If not that, then I would choose option 1. Middle names with meaning trump names that we like.
First of all, I really don’t like [name]Danae[/name] with Mayna, cause it almost sounds kind of sing-songy…
However, I don’t understand putting in a family name…if its something you don’t like. I understand that its a way to honour someone or its a part of a tradition, but you should so something thats gonna make you happy.
My daughters middle name is my mums name. My sons middle name is my husbands grandfathers name. Neither name I truly love. But these two people are extremely important to us. My mum cried when she found out I named my daughter after her. And while my husbands grandfather has passed away it was very special to his family. In this case people trump names. I have accepted that if we have another girl, her middle name will be my [name]MIL[/name]. Again a name that I wouldn’t normally choose, but the sentiment is very important to my husband and that’s more important. If you are doing it because it has special meaning to YOU then do it, but if you’re just doing it because you feel like you have to or have outside family pressure then don’t do it cause you’ll probably regret it!
My parents gave me a middle name that they thought was pretty, but had no special significance outside of them really liking it and it sounding good with my first and last name. When my brother and sister came along, however, they gave them names that meant a lot to them (in our case, naming them after friends who felt like family). 30 years later when we talk about our middle names, there is still great enthusiasm for my siblings’ ( which are fairly normal names-- [name]Thomas[/name] and [name]Michele[/name]), but everyone is kind of “eh” about mine.
I am exactly the opposite: When thinking of names, I am all gung-ho about choosing a name that we love and looking at all these great names out there, but then when it comes to actually naming the baby, the only names that feel right are family names that mean something to us.
That just goes to show you that everyone’s different and there is no right way or wrong way – just the way that feels right to you.
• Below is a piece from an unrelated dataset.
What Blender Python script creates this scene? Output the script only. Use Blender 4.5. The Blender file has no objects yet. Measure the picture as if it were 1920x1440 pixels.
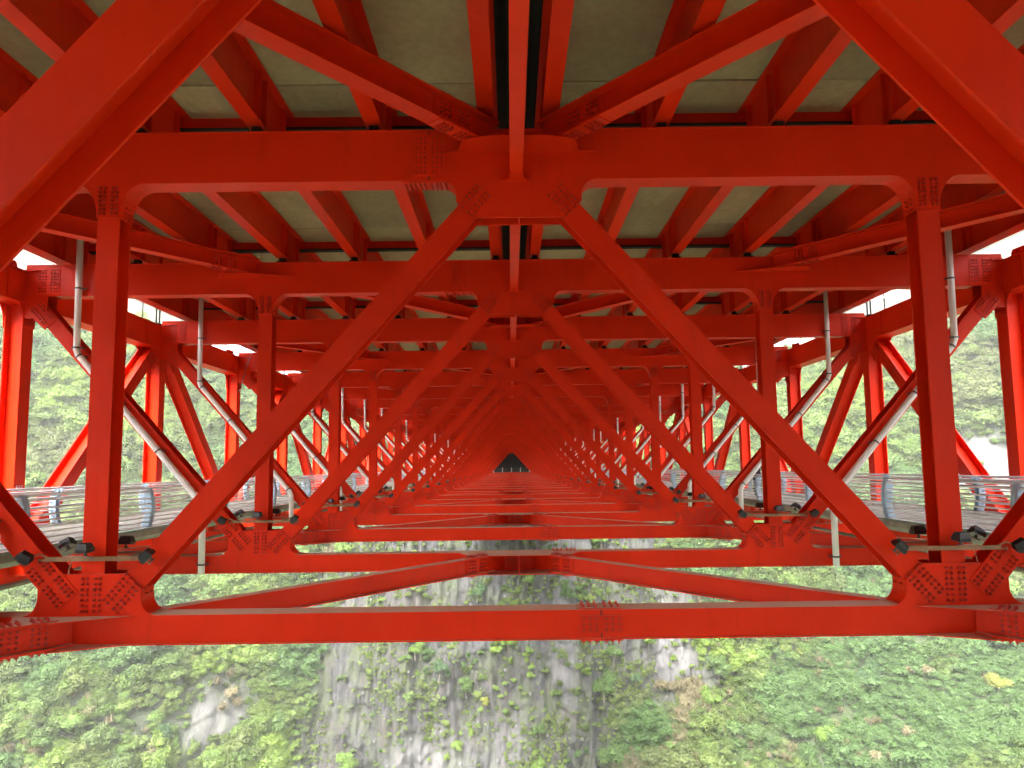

If you’re thinking about a double middle (something I’m not a fan of, especially if it’s just because you want to include a name you like the sound of), I would wonder if your first daughter would feel left out that she also didn’t get a double middle – with one name you loved and one name that was a family name. It may feel like you thought less about her name. Personally, my middle name was just a name that my parents liked the sound of with my first name and it always felt worthless and meaningless to me because it had no family significance or meaning, whereas my brothers all had family names.
And also, I just think Mayna [name]Rose[/name] sounds a whole lot better than Mayna [name]Danae[/name] or Mayne [name]Danae[/name] [name]Rose[/name]. Good luck!
Thanks for the in-depth responses everyone! They are all very useful in our ongoing reflection process. We still haven’t settled on any one option, for sure, but getting some further perspective from you all is very helpful.